Купание в Темзе. 1952
Смог был лондонцам не в новинку, но такого густого еще никогда не было, и никогда еще смог не стоял по нескольку дней. Из-за плохой видимости (не только на улицах, но и помещениях) прекратилось движение всех видов транспорта, за исключением метрополитена, отменялись занятия в учебных заведениях, спектакли и показы кинофильмов. Но все это было не так страшно, ведь случались в Лондоне вещи и похуже, но Великий смог убил не менее четырех тысяч человек, умерших от последствий респираторных заболеваний. Из случившегося были сделаны выводы. «Акт о чистом воздухе», принятый парламентом в 1956 году и ставший первым экологическим законом Великобритании, положил начало переходу с угля на бездымное топливо (газ).
Свингующий Лондон
«Свингующий» это «модный», «стильный». Собственно, Лондон всегда был «модным» городом, поскольку столица, хочет она этого или не хочет, задает тон всей стране, да и стиль у Лондона был всегда — индивидуальный, индивидуалистичный, холодновато-отстраненный… Город словно бы смотрит с высоты своего почтенного возраста на людей и иронично хмыкает: «Хм! Посмотрим, на что вы способны!». Как сказал однажды Джеймс Робертсон Джастис[228]: «Лондон — это город, которому хочется соответствовать».
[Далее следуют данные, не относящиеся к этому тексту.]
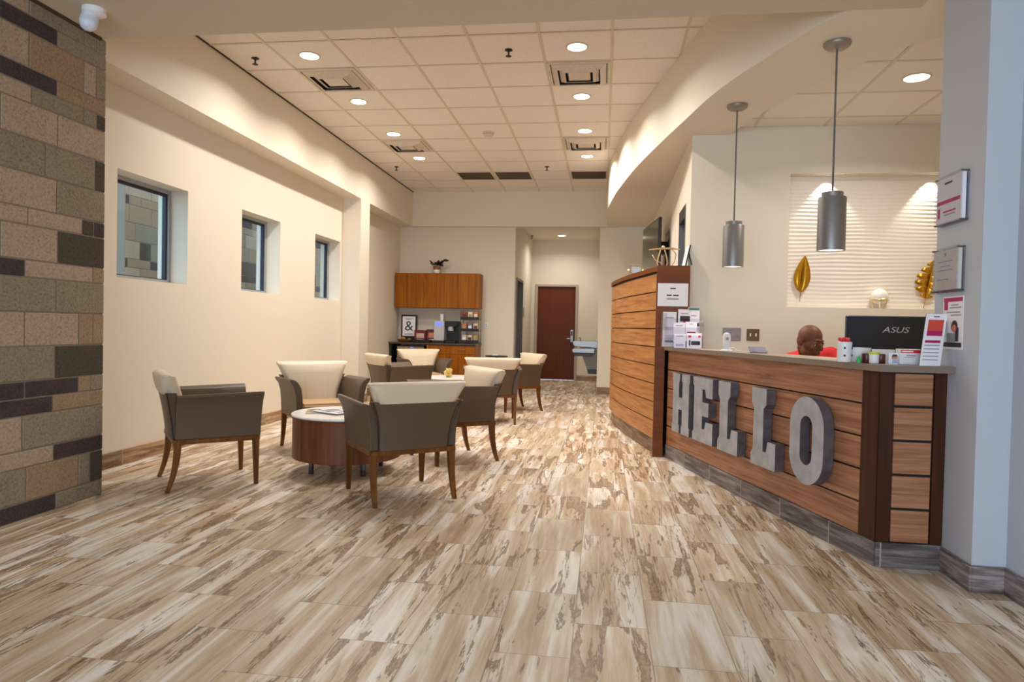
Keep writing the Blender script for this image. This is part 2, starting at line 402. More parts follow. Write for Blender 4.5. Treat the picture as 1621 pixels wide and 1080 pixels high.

На смену тяжелым сороковым годам пришли непростые пятидесятые, в которых восстановленный Лондон словно бы замер на старте и было не совсем понятно, что произойдет дальше… Мало кто мог предположить, что в шестидесятых чопорный Лондон станет свингующим — веселым, богемным, гедонистичным, переступающим через свои же традиции.
Гимном эпохи свинга стал хит 1963 года I Want to Hold Your Hand, ознаменовавший начало так называемого «британского вторжения» в рок-музыку, где передовые позиции на тот момент удерживали американцы. Для группы The Beatles эта песня стала счастливым билетом, ключом, открывшим дверь в неприступную Америку.